How to get money, money, money for wild and crazy times!!

Okay, not really.  But I do think this topic is particularly important right now.

This was my original proposal:
I’d like to talk about the role of faculty, IT, and administrators in collaborating to shape institutional strategic plans and planning in general for academic computing and the digital humanities.  I’ve spent nearly 18 months now involved in various strategic and practical planning committees at UMW regarding digital resources and goals for the humanities and social sciences.  Making sure that resources are allocated to the digital humanities requires broad commitments within administrative and strategic planning.  [Not as sexy or fun as WPMU or Omeka plug-ins, but sadly, just as important….]  I’d like to share my own experiences in the area and hear from others about theirs.
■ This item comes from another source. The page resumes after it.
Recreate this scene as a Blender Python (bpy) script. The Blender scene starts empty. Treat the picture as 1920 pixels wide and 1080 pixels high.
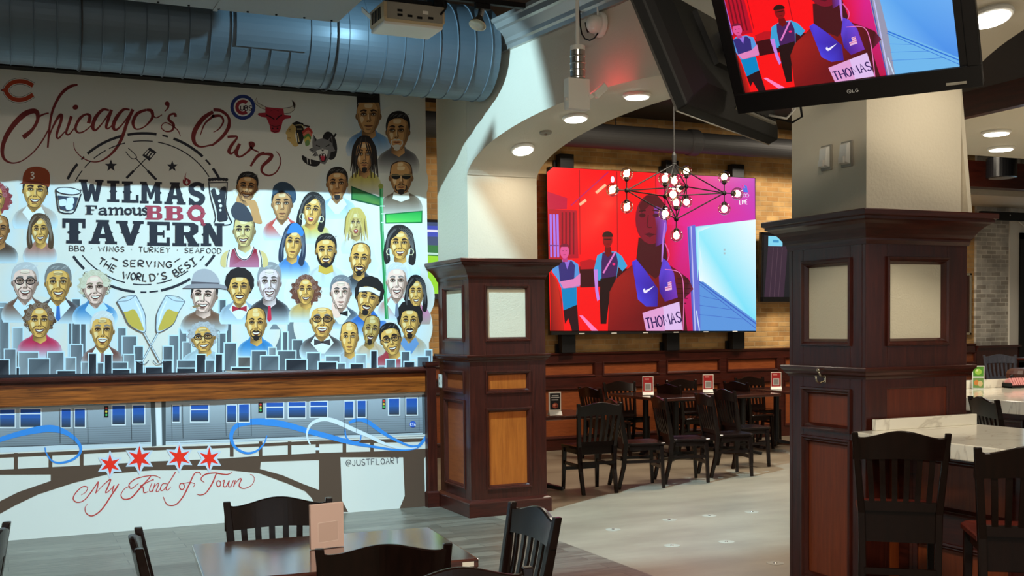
import bpy, bmesh, math, random
import numpy as np
from mathutils import Vector, Matrix
random.seed(7)
SC = bpy.context.scene
COL = SC.collection
PI = math.pi

# ------------------------------------------------------------------ camera
FPX, YAW, PIT, ROL, CY, EYE = 2087.3, .4296, -.0435, -.0118, 540 + 163.74, 1.62
FW = np.array([math.sin(YAW)*math.cos(PIT), math.cos(YAW)*math.cos(PIT), math.sin(PIT)])
_r0 = np.array([math.cos(YAW), -math.sin(YAW), 0.]); _u0 = np.cross(_r0, FW)
RT = _r0*math.cos(ROL) + _u0*math.sin(ROL)
UP = -_r0*math.sin(ROL) + _u0*math.cos(ROL)
CAM = np.array([0., 0., EYE])
cam = bpy.data.objects.new('camera', bpy.data.cameras.new('camera')); COL.objects.link(cam)
cam.matrix_world = Matrix(((RT[0], UP[0], -FW[0], 0), (RT[1], UP[1], -FW[1], 0), (RT[2], UP[2], -FW[2], EYE), (0, 0, 0, 1)))
cam.data.sensor_width = 36; cam.data.lens = FPX/1920*36
cam.data.shift_y = (CY - 540)/1920
cam.data.clip_start = .05
SC.camera = cam

# ------------------------------------------------------------------ world, exposure, projector beam and added fill lights
SC.view_settings.view_transform = 'Standard'; SC.view_settings.look = 'None'
SC.view_settings.exposure = 0.0; SC.view_settings.gamma = 1.0
SC.view_settings.use_curve_mapping = False
try:
    SC.cycles.use_denoising = True
    SC.cycles.max_bounces = 8
    SC.cycles.sample_clamp_indirect = 6.0
except Exception: pass
W = bpy.data.worlds.new('world'); SC.world = W; W.use_nodes = True
W.node_tree.nodes['Background'].inputs[0].default_value = (.86, .92, 1.0, 1)
W.node_tree.nodes['Background'].inputs[1].default_value = .2

def light(name, kind, loc, power, color, size=.1, rot=None, target=None, spread=None, spot=None, blend=.3, falloff=None):
    d = bpy.data.lights.new(name, kind); o = bpy.data.objects.new(name, d); COL.objects.link(o)
    o.location = loc; d.energy = power; d.color = color
    if kind == 'AREA':
        d.shape = 'DISK'; d.size = size
        if spread: d.spread = spread
    else: d.shadow_soft_size = size
    if kind == 'SPOT': d.spot_size = spot; d.spot_blend = blend
    if target is not None:
        o.rotation_euler = (Vector(target) - Vector(loc)).to_track_quat('-Z', 'Y').to_euler()
    if falloff:
        d.use_nodes = True; nt = d.node_tree
        em = nt.nodes['Emission']; lf = nt.nodes.new('ShaderNodeLightFalloff')
        lf.inputs['Strength'].default_value = falloff[1]
        nt.links.new(lf.outputs[falloff[0]], em.inputs['Strength'])
    return o
WARM = (1.0, .88, .70)
PROJ_LENS = (2.47, 7.575, 3.80)
# projector beam: an even picture thrown over the whole painted wall
light('projector_beam', 'SPOT', PROJ_LENS, 560, (.49, .82, 1.0), .005, target=(2.58, 9.5, 3.0), spot=math.radians(174), blend=.15, falloff=('Constant', .128))
# unseen fill lamps added under the ceilings to brighten both rooms
for k, (x, y, z, p_) in enumerate(((1.2, 1.4, 4.36, 210), (-1.5, .2, 4.36, 130), (6.9, 10.2, 4.36, 170), (10.5, 11.0, 4.36, 150), (8.2, 4.0, 3.16, 110))):
    light('added_fill_lamp', 'AREA', (x, y, z), p_, WARM, 1.0)
# ------------------------------------------------------------------ helpers
def s2l(c):
    c = c/255.0
    return c/12.92 if c <= .04045 else ((c + .055)/1.055)**2.4
def rgb(r, g, b): return (s2l(r), s2l(g), s2l(b), 1.0)

def ray(px, py): return FW + RT*((px - 960)/FPX) - UP*((py - CY)/FPX)
def at(px, py, X=None, Y=None, Z=None):
    d = ray(px, py)
    t = X/d[0] if X is not None else (Y/d[1] if Y is not None else (Z - EYE)/d[2])
    return Vector(CAM + d*t)

class MB:
    def __init__(self): self.bm = bmesh.new()
    def box(self, a, b, M=None):
        x0, y0, z0 = a; x1, y1, z1 = b
        vs = [Vector((x, y, z)) for z in (z0, z1) for (x, y) in ((x0, y0), (x1, y0), (x1, y1), (x0, y1))]
        self._hex(vs, M); return self
    def _hex(self, vs, M=None):
        if M is not None: vs = [M @ v for v in vs]
        v = [self.bm.verts.new(p) for p in vs]
        for f in ((3, 2, 1, 0), (4, 5, 6, 7), (0, 1, 5, 4), (1, 2, 6, 5), (2, 3, 7, 6), (3, 0, 4, 7)):
            self.bm.faces.new([v[i] for i in f])
    def bar(self, p0, p1, w, d, w1=None, d1=None, side=(1, 0, 0)):
        p0, p1 = Vector(p0), Vector(p1); w1 = w if w1 is None else w1; d1 = d if d1 is None else d1
        ax = (p1 - p0).normalized(); s = Vector(side); s = (s - ax*s.dot(ax)).normalized(); t = ax.cross(s)
        vs = [p + s*(a*ww/2) + t*(b*dd/2) for (p, ww, dd) in ((p0, w, d), (p1, w1, d1)) for (a, b) in ((-1, -1), (1, -1), (1, 1), (-1, 1))]
        self._hex(vs); return self
    def rings(self, rings, close=False, cap=True):
        R = [[self.bm.verts.new(Vector(p)) for p in r] for r in rings]; n = len(R[0])
        m = len(R)
        for i in range(m if close else m - 1):
            a, b = R[i], R[(i + 1) % m]
            for j in range(n): self.bm.faces.new((a[j], a[(j + 1) % n], b[(j + 1) % n], b[j]))
        if cap and not close:
            self.bm.faces.new(list(reversed(R[0]))); self.bm.faces.new(R[-1])
        return self
    def strip(self, rows):
        R = [[self.bm.verts.new(Vector(p)) for p in r] for r in rows]
        for a, b in zip(R, R[1:]):
            for j in range(len(a) - 1): self.bm.faces.new((a[j], a[j + 1], b[j + 1], b[j]))
        return self
    def cyl(self, p0, p1, r0, r1=None, seg=16, cap=True):
        p0, p1 = Vector(p0), Vector(p1); r1 = r0 if r1 is None else r1
        ax = (p1 - p0).normalized(); s = ax.orthogonal().normalized(); t = ax.cross(s)
        self.rings([[p + (s*math.cos(2*PI*k/seg) + t*math.sin(2*PI*k/seg))*r for k in range(seg)] for (p, r) in ((p0, r0), (p1, r1))], cap=cap)
        return self
    def lathe(self, prof, c, ax=(0, 0, 1), seg=20, cap=True):
        c = Vector(c); ax = Vector(ax).normalized(); s = ax.orthogonal().normalized(); t = ax.cross(s)
        self.rings([[c + ax*h + (s*math.cos(2*PI*k/seg) + t*math.sin(2*PI*k/seg))*max(r, 1e-4) for k in range(seg)] for (r, h) in prof], cap=cap)
        return self
    def tube(self, pts, r, seg=8):
        pts = [Vector(p) for p in pts]; R = []
        s = None
        for i, p in enumerate(pts):
            ax = (pts[min(i + 1, len(pts) - 1)] - pts[max(i - 1, 0)]).normalized()
            if s is None: s = ax.orthogonal().normalized()
            s = (s - ax*s.dot(ax)).normalized(); t = ax.cross(s)
            R.append([p + (s*math.cos(2*PI*k/seg) + t*math.sin(2*PI*k/seg))*r for k in range(seg)])
        self.rings(R); return self
    def sphere(self, c, r, seg=16, sc=(1, 1, 1)):
        bmesh.ops.create_uvsphere(self.bm, u_segments=seg, v_segments=max(6, seg//2), radius=r, matrix=Matrix.Translation(Vector(c)) @ Matrix.Diagonal((*sc, 1)))
        return self
    def prism(self, pts, vec):
        vec = Vector(vec); self.rings([[Vector(p) for p in pts], [Vector(p) + vec for p in pts]]); return self
    def rectloft(self, x0, y0, x1, y1, prof):
        "mitred moulding round a rectangle: prof = (z, offset)"
        self.rings([[(x0 - o, y0 - o, z), (x1 + o, y0 - o, z), (x1 + o, y1 + o, z), (x0 - o, y1 + o, z)] for z, o in prof]); return self
    def build(self, name, mat, parent=None, bevel=0, smooth=False, seg=2):
        bmesh.ops.recalc_face_normals(self.bm, faces=self.bm.faces[:])
        me = bpy.data.meshes.new(name); self.bm.to_mesh(me); self.bm.free()
        me.materials.append(mat)
        o = bpy.data.objects.new(name, me); COL.objects.link(o)
        if parent is not None: o.parent = parent
        if smooth:
            for p in me.polygons: p.use_smooth = True
        if bevel:
            m = o.modifiers.new('bevel', 'BEVEL'); m.width = bevel; m.segments = seg; m.limit_method = 'ANGLE'; m.angle_limit = math.radians(40)
        return o

def tag(o, label=None, cat=None, group=None, kind=None):
    if label: o['label'] = label
    if cat: o['category'] = cat
    if group: o['group'] = group
    if kind: o['kind'] = kind
    return o
def thing(name, label, cat, loc=(0, 0, 0), rz=0, group=None):
    o = bpy.data.objects.new(name, None); COL.objects.link(o); o.empty_display_size = .1
    o.location = loc; o.rotation_euler = (0, 0, rz)
    return tag(o, label, cat, group)
def struct(mb, name, mat, label=None, cat=None, **k):
    o = mb.build(name, mat, **k); o['kind'] = 'structure'
    if label: o['label'] = label
    return o
def copy_tree(o, parent=None):
    kids = [c for c in bpy.data.objects if c.parent == o]
    c = o.copy(); COL.objects.link(c)
    if parent is not None: c.parent = parent
    for k in kids: copy_tree(k, c)
    return c
def dup(o, label, loc, rz=0):
    c = copy_tree(o); c.location = loc; c.rotation_euler = (0, 0, rz); c['label'] = label
    return c

# ------------------------------------------------------------------ materials
def newmat(name):
    m = bpy.data.materials.new(name); m.use_nodes = True
    nt = m.node_tree; return m, nt, nt.nodes['Principled BSDF']
def N(nt, t, **kw):
    n = nt.nodes.new(t)
    for k, v in kw.items(): setattr(n, k, v)
    return n
def plain(name, col, rough=.5, metal=0, spec=.5, bump=0, bscale=80, emit=None, estr=0):
    m, nt, b = newmat(name)
    b.inputs['Base Color'].default_value = (*col[:3], 1); b.inputs['Roughness'].default_value = rough
    b.inputs['Metallic'].default_value = metal; b.inputs['Specular IOR Level'].default_value = spec
    if emit: b.inputs['Emission Color'].default_value = (*emit[:3], 1); b.inputs['Emission Strength'].default_value = estr
    tc = N(nt, 'ShaderNodeTexCoord'); nz = N(nt, 'ShaderNodeTexNoise')
    nz.inputs['Scale'].default_value = bscale; nz.inputs['Detail'].default_value = 3
    nt.links.new(tc.outputs['Object'], nz.inputs['Vector'])
    if bump:
        bp = N(nt, 'ShaderNodeBump'); bp.inputs['Strength'].default_value = bump; bp.inputs['Distance'].default_value = .004
        nt.links.new(nz.outputs[0], bp.inputs['Height']); nt.links.new(bp.outputs[0], b.inputs['Normal'])
    else:
        mr = N(nt, 'ShaderNodeMapRange'); mr.inputs['To Min'].default_value = max(0, rough - .04); mr.inputs['To Max'].default_value = min(1, rough + .04)
        nt.links.new(nz.outputs[0], mr.inputs[0]); nt.links.new(mr.outputs[0], b.inputs['Roughness'])
    return m
def wood(name, c1, c2, rough=.3, scale=(14, 14, 1.2), coat=.0, bump=.02):
    "c1/c2 grain colours; scale small along the grain"
    m, nt, b = newmat(name)
    tc = N(nt, 'ShaderNodeTexCoord'); mp = N(nt, 'ShaderNodeMapping'); mp.inputs['Scale'].default_value = scale
    nz = N(nt, 'ShaderNodeTexNoise'); nz.inputs['Scale'].default_value = 3.2; nz.inputs['Detail'].default_value = 7; nz.inputs['Roughness'].default_value = .62
    nz.inputs['Distortion'].default_value = .5
    cr = N(nt, 'ShaderNodeValToRGB'); cr.color_ramp.elements[0].position = .3; cr.color_ramp.elements[1].position = .72
    cr.color_ramp.elements[0].color = (*c1[:3], 1); cr.color_ramp.elements[1].color = (*c2[:3], 1)
    nt.links.new(tc.outputs['Object'], mp.inputs[0]); nt.links.new(mp.outputs[0], nz.inputs['Vector'])
    nt.links.new(nz.outputs[0], cr.inputs[0]); nt.links.new(cr.outputs[0], b.inputs['Base Color'])
    b.inputs['Roughness'].default_value = rough; b.inputs['Specular IOR Level'].default_value = .22 if name == 'espresso_wood' else .4; b.inputs['Coat Weight'].default_value = coat; b.inputs['Coat Roughness'].default_value = .12
    bp = N(nt, 'ShaderNodeBump'); bp.inputs['Strength'].default_value = bump; nt.links.new(nz.outputs[0], bp.inputs['Height']); nt.links.new(bp.outputs[0], b.inputs['Normal'])
    return m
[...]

And today I would simply add that as UMW is closing in on a first draft of its strategic plan, I’m even more convinced that the college/university-wide planning process is something with which digital humanists need to be engaged.  In this time of dwindling economic resources, however, we also need to be, pardon the pun, strategic about it.  I think we need to figure out when we need to explain concepts, tools, the very notion of what digital humanities is and its place in the curriculum (something even THATCampers seem to be debating), when we need to do full-on DH evangelizing, and when we need to back off from our evangelizing in order to ease fears and/or recognize budgetary realities.  In any case, who else has had to make the case for Digital Humanities or academic technology as part of these processes?

5 Responses to “How to get money, money, money for wild and crazy times!!”

  1. epistemographer Says:

    Add libraries/archives/museums into the discussion, and I’m *so* all over this topic. As Director of Digital Strategy and Scholarship at my institution, this is more or less what I spend most of my time thinking about.

  2. Jmcclurken Says:

    Yes, of course; I didn’t mean to be exclusionary. I suspect the planning process and funding models differ somewhat from the university/college model, but there’s still a great deal of overlap for those of us making the case for digital humanities.

  3. Musebrarian Says:

    I’d second @spistemographer’s comments. Jeffery, I don’t think this needs to be divorced from discussions about university/college strategic planning since academic libraries, archives and museums face similar challenges about how they fit into larger campus-wide strategies.

  4. Jeffrey McClurken Says:

    @Musebrarian and @epistemographer — Sounds great! Any other brave souls willing to talk about strategic planning at a tech conference? What are the issues we should be talking about in this session?

  5. Eric Johnson Says:

    I’m sure you’d like to hear from other academics more than another library/museum type, Jeff, but I can say we, too, are interested in this topic. Specifically, I’d love to get everybody’s thoughts on the most effective ways to talk to admins about the value of these kinds of undertakings. I get a lot of feeling that they think all this technology stuff is important, but they often have no idea how to integrate the idea into their constructs of how the institution works, how it fits the mission, and so on.